Objective:
Your task is to write out the complete listing exactly as it is shown.

Records shown:
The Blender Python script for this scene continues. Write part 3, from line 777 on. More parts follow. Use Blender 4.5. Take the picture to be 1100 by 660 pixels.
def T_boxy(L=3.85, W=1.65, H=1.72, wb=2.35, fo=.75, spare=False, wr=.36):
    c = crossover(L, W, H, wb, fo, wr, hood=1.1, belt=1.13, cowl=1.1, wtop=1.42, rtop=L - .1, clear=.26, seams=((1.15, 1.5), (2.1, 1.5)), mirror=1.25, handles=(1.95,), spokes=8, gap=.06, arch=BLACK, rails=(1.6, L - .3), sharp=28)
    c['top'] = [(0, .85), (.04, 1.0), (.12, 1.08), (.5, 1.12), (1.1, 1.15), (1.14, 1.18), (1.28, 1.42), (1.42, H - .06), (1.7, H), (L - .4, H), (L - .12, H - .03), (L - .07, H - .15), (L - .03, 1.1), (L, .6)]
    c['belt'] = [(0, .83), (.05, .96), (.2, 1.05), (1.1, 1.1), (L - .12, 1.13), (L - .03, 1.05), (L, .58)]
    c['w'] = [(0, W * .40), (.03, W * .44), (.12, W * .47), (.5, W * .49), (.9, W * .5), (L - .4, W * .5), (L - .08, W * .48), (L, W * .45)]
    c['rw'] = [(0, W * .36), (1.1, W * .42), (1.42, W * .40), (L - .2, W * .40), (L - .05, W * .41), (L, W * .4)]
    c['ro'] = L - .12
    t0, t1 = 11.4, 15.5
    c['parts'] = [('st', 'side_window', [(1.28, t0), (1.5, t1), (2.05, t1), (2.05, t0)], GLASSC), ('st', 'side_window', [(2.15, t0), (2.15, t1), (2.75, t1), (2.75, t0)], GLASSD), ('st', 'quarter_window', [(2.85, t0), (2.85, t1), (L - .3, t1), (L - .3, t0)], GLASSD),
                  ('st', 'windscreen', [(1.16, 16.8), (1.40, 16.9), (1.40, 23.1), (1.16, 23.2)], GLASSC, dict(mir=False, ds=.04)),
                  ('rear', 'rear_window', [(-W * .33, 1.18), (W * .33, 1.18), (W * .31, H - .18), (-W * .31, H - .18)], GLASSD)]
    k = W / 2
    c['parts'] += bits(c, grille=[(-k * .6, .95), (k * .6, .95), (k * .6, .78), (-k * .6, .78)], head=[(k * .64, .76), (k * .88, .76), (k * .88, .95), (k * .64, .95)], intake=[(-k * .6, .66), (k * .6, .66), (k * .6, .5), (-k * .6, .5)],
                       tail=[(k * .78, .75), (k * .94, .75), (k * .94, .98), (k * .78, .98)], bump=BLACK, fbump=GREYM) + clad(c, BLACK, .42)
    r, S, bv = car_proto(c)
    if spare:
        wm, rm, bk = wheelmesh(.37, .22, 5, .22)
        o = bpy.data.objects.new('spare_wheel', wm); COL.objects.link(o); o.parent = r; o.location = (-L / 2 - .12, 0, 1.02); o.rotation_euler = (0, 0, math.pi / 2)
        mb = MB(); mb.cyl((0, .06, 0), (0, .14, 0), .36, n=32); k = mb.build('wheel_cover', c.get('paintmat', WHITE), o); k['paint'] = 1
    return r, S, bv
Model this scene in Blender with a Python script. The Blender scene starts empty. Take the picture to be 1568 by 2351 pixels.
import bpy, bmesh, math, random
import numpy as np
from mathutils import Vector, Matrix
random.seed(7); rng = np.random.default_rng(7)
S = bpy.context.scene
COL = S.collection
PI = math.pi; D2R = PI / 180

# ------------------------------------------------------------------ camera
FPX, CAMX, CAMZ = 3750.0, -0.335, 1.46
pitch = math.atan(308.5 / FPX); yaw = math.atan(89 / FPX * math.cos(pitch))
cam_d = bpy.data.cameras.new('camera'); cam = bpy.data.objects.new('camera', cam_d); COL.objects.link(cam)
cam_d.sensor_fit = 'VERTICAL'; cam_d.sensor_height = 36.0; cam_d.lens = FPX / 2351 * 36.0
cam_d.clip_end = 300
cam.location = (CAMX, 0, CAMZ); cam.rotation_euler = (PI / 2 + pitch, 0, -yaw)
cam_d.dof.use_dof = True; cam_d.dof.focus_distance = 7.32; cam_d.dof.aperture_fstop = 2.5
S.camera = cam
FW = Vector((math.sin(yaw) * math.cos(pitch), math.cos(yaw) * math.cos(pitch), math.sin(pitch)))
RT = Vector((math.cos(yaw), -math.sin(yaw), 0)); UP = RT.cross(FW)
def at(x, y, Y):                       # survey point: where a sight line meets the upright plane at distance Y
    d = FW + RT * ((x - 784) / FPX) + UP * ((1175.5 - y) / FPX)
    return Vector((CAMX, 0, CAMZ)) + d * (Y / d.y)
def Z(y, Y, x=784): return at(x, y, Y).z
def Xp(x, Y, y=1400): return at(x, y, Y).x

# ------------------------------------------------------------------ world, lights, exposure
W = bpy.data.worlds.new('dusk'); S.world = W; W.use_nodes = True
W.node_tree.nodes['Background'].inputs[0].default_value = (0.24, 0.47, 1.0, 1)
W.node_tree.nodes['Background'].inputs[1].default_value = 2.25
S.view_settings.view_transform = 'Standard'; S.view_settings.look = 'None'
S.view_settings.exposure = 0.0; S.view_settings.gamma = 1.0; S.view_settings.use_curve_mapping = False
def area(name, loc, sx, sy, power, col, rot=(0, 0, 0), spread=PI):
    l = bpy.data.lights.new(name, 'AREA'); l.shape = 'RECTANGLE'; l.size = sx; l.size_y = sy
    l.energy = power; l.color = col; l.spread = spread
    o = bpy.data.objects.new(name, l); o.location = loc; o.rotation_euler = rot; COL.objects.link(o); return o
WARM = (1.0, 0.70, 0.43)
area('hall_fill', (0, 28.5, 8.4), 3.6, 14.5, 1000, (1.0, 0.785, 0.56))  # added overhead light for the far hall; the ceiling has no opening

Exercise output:
The Blender Python script for this scene continues. Write part 3, from line 777 on. More parts follow. Use Blender 4.5. Take the picture to be 1100 by 660 pixels.
def T_boxy(L=3.85, W=1.65, H=1.72, wb=2.35, fo=.75, spare=False, wr=.36):
    c = crossover(L, W, H, wb, fo, wr, hood=1.1, belt=1.13, cowl=1.1, wtop=1.42, rtop=L - .1, clear=.26, seams=((1.15, 1.5), (2.1, 1.5)), mirror=1.25, handles=(1.95,), spokes=8, gap=.06, arch=BLACK, rails=(1.6, L - .3), sharp=28)
    c['top'] = [(0, .85), (.04, 1.0), (.12, 1.08), (.5, 1.12), (1.1, 1.15), (1.14, 1.18), (1.28, 1.42), (1.42, H - .06), (1.7, H), (L - .4, H), (L - .12, H - .03), (L - .07, H - .15), (L - .03, 1.1), (L, .6)]
    c['belt'] = [(0, .83), (.05, .96), (.2, 1.05), (1.1, 1.1), (L - .12, 1.13), (L - .03, 1.05), (L, .58)]
    c['w'] = [(0, W * .40), (.03, W * .44), (.12, W * .47), (.5, W * .49), (.9, W * .5), (L - .4, W * .5), (L - .08, W * .48), (L, W * .45)]
    c['rw'] = [(0, W * .36), (1.1, W * .42), (1.42, W * .40), (L - .2, W * .40), (L - .05, W * .41), (L, W * .4)]
    c['ro'] = L - .12
    t0, t1 = 11.4, 15.5
    c['parts'] = [('st', 'side_window', [(1.28, t0), (1.5, t1), (2.05, t1), (2.05, t0)], GLASSC), ('st', 'side_window', [(2.15, t0), (2.15, t1), (2.75, t1), (2.75, t0)], GLASSD), ('st', 'quarter_window', [(2.85, t0), (2.85, t1), (L - .3, t1), (L - .3, t0)], GLASSD),
                  ('st', 'windscreen', [(1.16, 16.8), (1.40, 16.9), (1.40, 23.1), (1.16, 23.2)], GLASSC, dict(mir=False, ds=.04)),
                  ('rear', 'rear_window', [(-W * .33, 1.18), (W * .33, 1.18), (W * .31, H - .18), (-W * .31, H - .18)], GLASSD)]
    k = W / 2
    c['parts'] += bits(c, grille=[(-k * .6, .95), (k * .6, .95), (k * .6, .78), (-k * .6, .78)], head=[(k * .64, .76), (k * .88, .76), (k * .88, .95), (k * .64, .95)], intake=[(-k * .6, .66), (k * .6, .66), (k * .6, .5), (-k * .6, .5)],
                       tail=[(k * .78, .75), (k * .94, .75), (k * .94, .98), (k * .78, .98)], bump=BLACK, fbump=GREYM) + clad(c, BLACK, .42)
    r, S, bv = car_proto(c)
    if spare:
        wm, rm, bk = wheelmesh(.37, .22, 5, .22)
        o = bpy.data.objects.new('spare_wheel', wm); COL.objects.link(o); o.parent = r; o.location = (-L / 2 - .12, 0, 1.02); o.rotation_euler = (0, 0, math.pi / 2)
        mb = MB(); mb.cyl((0, .06, 0), (0, .14, 0), .36, n=32); k = mb.build('wheel_cover', c.get('paintmat', WHITE), o); k['paint'] = 1
    return r, S, bv
Model this scene in Blender with a Python script. The Blender scene starts empty. Take the picture to be 1568 by 2351 pixels.
import bpy, bmesh, math, random
import numpy as np
from mathutils import Vector, Matrix
random.seed(7); rng = np.random.default_rng(7)
S = bpy.context.scene
COL = S.collection
PI = math.pi; D2R = PI / 180

# ------------------------------------------------------------------ camera
FPX, CAMX, CAMZ = 3750.0, -0.335, 1.46
pitch = math.atan(308.5 / FPX); yaw = math.atan(89 / FPX * math.cos(pitch))
cam_d = bpy.data.cameras.new('camera'); cam = bpy.data.objects.new('camera', cam_d); COL.objects.link(cam)
cam_d.sensor_fit = 'VERTICAL'; cam_d.sensor_height = 36.0; cam_d.lens = FPX / 2351 * 36.0
cam_d.clip_end = 300
cam.location = (CAMX, 0, CAMZ); cam.rotation_euler = (PI / 2 + pitch, 0, -yaw)
cam_d.dof.use_dof = True; cam_d.dof.focus_distance = 7.32; cam_d.dof.aperture_fstop = 2.5
S.camera = cam
FW = Vector((math.sin(yaw) * math.cos(pitch), math.cos(yaw) * math.cos(pitch), math.sin(pitch)))
RT = Vector((math.cos(yaw), -math.sin(yaw), 0)); UP = RT.cross(FW)
def at(x, y, Y):                       # survey point: where a sight line meets the upright plane at distance Y
    d = FW + RT * ((x - 784) / FPX) + UP * ((1175.5 - y) / FPX)
    return Vector((CAMX, 0, CAMZ)) + d * (Y / d.y)
def Z(y, Y, x=784): return at(x, y, Y).z
def Xp(x, Y, y=1400): return at(x, y, Y).x

# ------------------------------------------------------------------ world, lights, exposure
W = bpy.data.worlds.new('dusk'); S.world = W; W.use_nodes = True
W.node_tree.nodes['Background'].inputs[0].default_value = (0.24, 0.47, 1.0, 1)
W.node_tree.nodes['Background'].inputs[1].default_value = 2.25
S.view_settings.view_transform = 'Standard'; S.view_settings.look = 'None'
S.view_settings.exposure = 0.0; S.view_settings.gamma = 1.0; S.view_settings.use_curve_mapping = False
def area(name, loc, sx, sy, power, col, rot=(0, 0, 0), spread=PI):
    l = bpy.data.lights.new(name, 'AREA'); l.shape = 'RECTANGLE'; l.size = sx; l.size_y = sy
    l.energy = power; l.color = col; l.spread = spread
    o = bpy.data.objects.new(name, l); o.location = loc; o.rotation_euler = rot; COL.objects.link(o); return o
WARM = (1.0, 0.70, 0.43)
area('hall_fill', (0, 28.5, 8.4), 3.6, 14.5, 1000, (1.0, 0.785, 0.56))  # added overhead light for the far hall; the ceiling has no opening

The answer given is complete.